JOSÉ ANTONIO CONDE. AGNUS HOMINIS. LIBROS DEL INNOMBRABLE, 2015; TÉMPORA. PAPELES DEL TRASMOZ, 2016
La dilatada trayectoria poética (diez libros en trece años) del aragonés José Antonio Conde (Sierra de Luna, Zaragoza, 1961) se amplía con estos dos libros recientemente publicados, no sólo cuantitativa sino cualitativamente, porque la voz del poeta se va depurando y el verso lima toda la ganga, todo lo superfluo, para indagar en la esencia del origen: «La inercia del origen/ convoca unidad y frontera,/ recelo a largo plazo», escribe en el primer poema de Agnus Hominis, libro que sigue la división aristotélica en tres partes de semejante extensión: «Pax Augusta», «Ministerium», «Altarium», con diecisiete poemas cada una de ellas. Es esta una poesía que carece de referentes en el ámbito cotidiano, por más que algunas crónicas de carácter histórico o religioso sean reconocibles para un lector culto (el propio título ya nos pone sobre la pista), por tanto, toda su inteligibilidad se deposita en la seducción del lenguaje, un lenguaje no descriptivo, sino elusivo, aproximativo, en el que lo dicho es sólo una ínfima parte de lo sentido: «Un adelanto de láminas/ intuye los atavíos,/ acepta el movimiento de la concha/ en el meandro, / y el que viene tras de mí/ se complace en las caldas,/ propone la humedad,/ el examen posterior al sacramento». La emoción queda así circunscrita a un espacio de la memoria que depende del arbitrio del poeta y la complicidad del lector determinará el grado de comprensión que éste alcanza. Como en toda poesía del conocimiento, lo simbólico admite múltiples interpretaciones, y ese es quizá el aspecto más seductor de estos poemas, su inagotable capacidad de sugerencia.

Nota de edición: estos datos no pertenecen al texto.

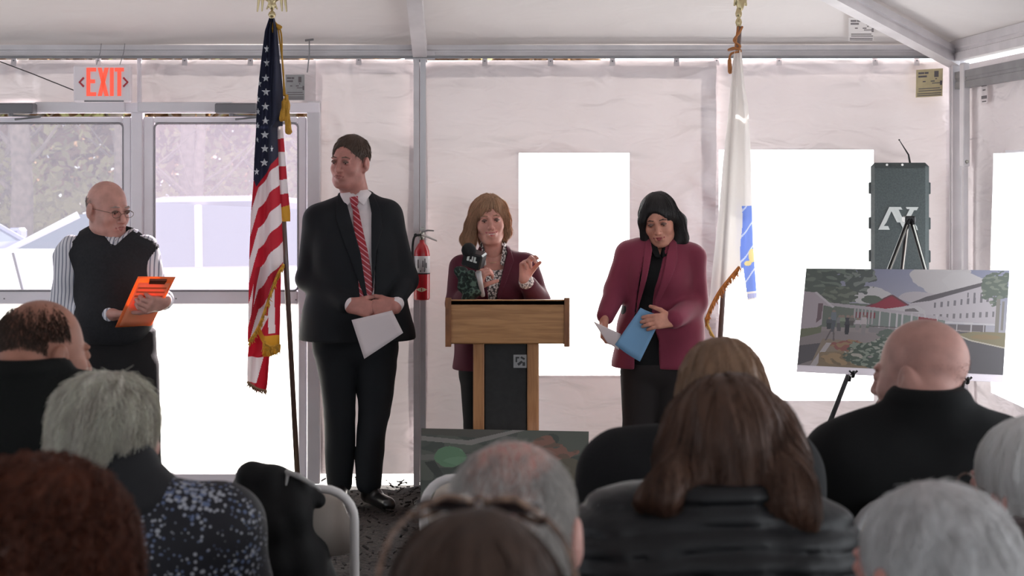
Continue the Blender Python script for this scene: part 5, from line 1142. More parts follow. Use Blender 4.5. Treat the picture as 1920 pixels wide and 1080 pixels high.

En Témpora, el segundo de los libros que comentamos, el asunto central es otro, pero el lenguaje interviene en él con igual contundencia, con similar empeño diseccionador. Dividido en cuatro partes, en cuatro estaciones, cuenta con una especie de prólogo versificado que, presumimos, confirma lo dicho hasta ahora: «Desnudez y forma,/ contemplación al fin.// Páramos del lenguaje.// Lugar áfilo,/ esta vez con lasitud». El tiempo del que habla este poemario es un tiempo atmosférico, no filosófico. La sucesión de las estaciones se analiza con respecto de las características meteorológicas que lo definen, por eso en la primera sección se cuestiona de esta hermosa forma la ausencia de lluvias: «Me preocupa la tardanza de abril/ en el poema». En el verano las tormentas son moneda corriente y traen consigo «la turbación del horizonte». Llegamos al otoño y «palidece la acacia,/ el léxico de su ramaje,/ un decir oportuno de amarillos/ que intuyen la brevedad y el designio». En la estación final el círculo se cierra y «Atraviesa el invierno,/ la metáfora escogida,/ el almanaque rotundo de vestigios». Mirar al cielo es una forma distinta de dar cuenta del paso del tiempo, distinta, pero no menos efectiva, porque aquí las hojas volanderas son cielos despejados o nubes de tormenta, el fruto maduro la consumación de una esperanza.
La poesía de José Antonio Conde ofrece pocas concesiones al lector desatento. Necesita éste poner todo de su parte para desentrañar la emoción que se esconde en las palabras. Sólo así estará a la par con el esfuerzo de contención, de fidelidad así mismo que al poeta le supone transcribirlas.